The Associated Press reported last week that package delivery company DHL is suing MyPillow, alleging the company synonymous with its founder, chief pitchman and election denier Mike Lindell owes nearly $800,000 for unpaid bills.

The lawsuit is the latest legal dispute to emerge against MyPillow and Lindell, a prominent supporter of Donald Trump who has helped amplify the former president’s false claims that the 2020 election was stolen from him.

In this lawsuit, filed in Hennepin County District Court in Minneapolis on Monday, the DHL eCommerce unit alleges that MyPillow is in violation of a contract that requires the Minnesota-based company to pay for all parcel delivery services within 15 days of being billed. The lawsuit says they reached a settlement in May 2023 that required MyPillow to pay $775,000 in 24 monthly installments starting in April of this year.

But the lawsuit alleges that MyPillow has made only partial payments on that settlement, totaling $64,583.34, with the last one received on June 6. DHL says it notified MyPillow that it was in default on July 2. The lawsuit seeks $799,925.59, plus interest and attorney fees.

Lindell told The Associated Press on Thursday that he didn’t know what the lawsuit was about, but that his company decided to stop using DHL over a year ago in a dispute over shipments that he said was DHL’s fault.
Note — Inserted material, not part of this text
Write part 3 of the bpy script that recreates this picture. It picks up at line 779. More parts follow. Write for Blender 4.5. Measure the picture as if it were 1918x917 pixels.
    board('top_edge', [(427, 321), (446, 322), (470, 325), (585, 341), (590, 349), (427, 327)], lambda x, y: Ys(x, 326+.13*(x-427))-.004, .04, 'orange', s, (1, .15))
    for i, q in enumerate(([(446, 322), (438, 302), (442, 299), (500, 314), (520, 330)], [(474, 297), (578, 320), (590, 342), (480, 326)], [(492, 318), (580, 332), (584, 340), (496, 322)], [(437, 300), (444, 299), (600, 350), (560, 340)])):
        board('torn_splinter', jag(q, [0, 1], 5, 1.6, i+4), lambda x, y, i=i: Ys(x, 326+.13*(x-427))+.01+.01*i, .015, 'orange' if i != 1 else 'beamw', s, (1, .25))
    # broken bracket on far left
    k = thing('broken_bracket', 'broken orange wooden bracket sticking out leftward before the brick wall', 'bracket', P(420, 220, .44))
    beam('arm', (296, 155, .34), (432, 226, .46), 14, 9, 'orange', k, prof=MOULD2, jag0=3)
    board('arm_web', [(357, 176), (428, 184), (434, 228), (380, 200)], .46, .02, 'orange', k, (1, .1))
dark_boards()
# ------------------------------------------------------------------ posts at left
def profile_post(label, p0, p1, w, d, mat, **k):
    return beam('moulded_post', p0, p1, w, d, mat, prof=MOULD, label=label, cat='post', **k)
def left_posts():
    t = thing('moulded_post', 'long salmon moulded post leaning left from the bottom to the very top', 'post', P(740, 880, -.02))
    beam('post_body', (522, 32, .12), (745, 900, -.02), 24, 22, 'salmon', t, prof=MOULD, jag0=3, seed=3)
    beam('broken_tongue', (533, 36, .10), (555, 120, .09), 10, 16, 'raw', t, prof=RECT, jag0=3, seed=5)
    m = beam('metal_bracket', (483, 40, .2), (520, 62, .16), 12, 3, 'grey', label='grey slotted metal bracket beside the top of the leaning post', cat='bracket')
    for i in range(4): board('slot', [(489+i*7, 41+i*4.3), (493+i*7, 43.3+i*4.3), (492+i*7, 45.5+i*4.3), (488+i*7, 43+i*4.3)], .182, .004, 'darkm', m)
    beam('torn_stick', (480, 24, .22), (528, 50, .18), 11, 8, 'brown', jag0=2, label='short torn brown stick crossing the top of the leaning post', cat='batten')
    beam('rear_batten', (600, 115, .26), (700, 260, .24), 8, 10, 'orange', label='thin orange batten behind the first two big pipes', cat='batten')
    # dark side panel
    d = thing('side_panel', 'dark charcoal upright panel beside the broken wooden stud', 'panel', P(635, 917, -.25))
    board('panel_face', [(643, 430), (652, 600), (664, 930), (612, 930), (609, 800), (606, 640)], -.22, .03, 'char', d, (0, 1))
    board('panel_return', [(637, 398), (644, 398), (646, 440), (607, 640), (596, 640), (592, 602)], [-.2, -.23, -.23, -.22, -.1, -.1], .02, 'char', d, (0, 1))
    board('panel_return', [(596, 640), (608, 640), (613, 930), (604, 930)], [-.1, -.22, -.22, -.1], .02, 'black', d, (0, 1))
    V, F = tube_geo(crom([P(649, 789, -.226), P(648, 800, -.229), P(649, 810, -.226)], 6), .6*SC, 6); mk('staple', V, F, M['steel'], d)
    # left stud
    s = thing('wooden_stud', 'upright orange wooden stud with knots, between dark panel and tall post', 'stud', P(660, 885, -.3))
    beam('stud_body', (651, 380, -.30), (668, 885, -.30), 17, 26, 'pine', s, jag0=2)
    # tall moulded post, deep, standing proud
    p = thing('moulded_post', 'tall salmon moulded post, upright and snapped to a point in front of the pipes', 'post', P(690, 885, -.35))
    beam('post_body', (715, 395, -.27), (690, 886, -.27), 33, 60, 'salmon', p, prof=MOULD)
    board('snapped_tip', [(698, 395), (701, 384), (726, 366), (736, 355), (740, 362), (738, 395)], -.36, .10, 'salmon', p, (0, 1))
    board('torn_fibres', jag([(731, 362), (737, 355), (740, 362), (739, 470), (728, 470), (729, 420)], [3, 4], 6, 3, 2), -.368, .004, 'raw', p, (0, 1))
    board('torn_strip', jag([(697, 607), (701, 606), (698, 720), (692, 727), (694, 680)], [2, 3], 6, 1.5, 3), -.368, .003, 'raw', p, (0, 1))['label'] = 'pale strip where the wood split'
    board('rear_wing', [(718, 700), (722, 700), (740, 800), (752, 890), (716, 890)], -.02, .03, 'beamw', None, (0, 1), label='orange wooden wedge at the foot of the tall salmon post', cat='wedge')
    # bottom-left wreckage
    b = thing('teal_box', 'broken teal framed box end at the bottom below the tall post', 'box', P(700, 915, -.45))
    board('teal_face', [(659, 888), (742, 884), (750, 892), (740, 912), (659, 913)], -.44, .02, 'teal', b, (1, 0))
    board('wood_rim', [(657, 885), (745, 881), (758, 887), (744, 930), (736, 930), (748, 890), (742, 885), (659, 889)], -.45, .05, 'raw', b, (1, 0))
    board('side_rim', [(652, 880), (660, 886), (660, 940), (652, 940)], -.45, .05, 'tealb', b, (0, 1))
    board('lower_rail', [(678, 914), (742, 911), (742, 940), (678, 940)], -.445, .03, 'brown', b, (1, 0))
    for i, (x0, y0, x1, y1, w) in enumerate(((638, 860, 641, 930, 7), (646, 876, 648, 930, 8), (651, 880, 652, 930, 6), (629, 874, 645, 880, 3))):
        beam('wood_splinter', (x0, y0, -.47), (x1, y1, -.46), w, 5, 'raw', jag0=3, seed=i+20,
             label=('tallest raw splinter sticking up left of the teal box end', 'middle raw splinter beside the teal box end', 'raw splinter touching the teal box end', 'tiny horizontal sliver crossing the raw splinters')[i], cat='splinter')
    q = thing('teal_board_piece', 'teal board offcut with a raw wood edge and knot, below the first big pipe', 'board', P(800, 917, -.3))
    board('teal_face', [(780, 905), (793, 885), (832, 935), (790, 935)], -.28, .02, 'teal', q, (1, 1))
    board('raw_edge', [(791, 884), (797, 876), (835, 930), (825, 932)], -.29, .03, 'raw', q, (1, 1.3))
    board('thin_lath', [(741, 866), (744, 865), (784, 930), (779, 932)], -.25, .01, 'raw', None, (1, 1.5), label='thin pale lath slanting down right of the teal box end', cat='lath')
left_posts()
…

Lawsuits and billing disputes are nothing new for the “MyPillow Guy.” He’s being sued for defamation by two voting machine companies. Lawyers who were originally defending him in those cases quit over unpaid bills.

A credit crunch last year disrupted cash flow at MyPillow after it lost Fox News as one of its major advertising platforms and was dropped by several national retailers. A judge in February affirmed a $5 million arbitration award to a software engineer who successfully challenged data that Lindell said proved that China interfered in the 2020 election.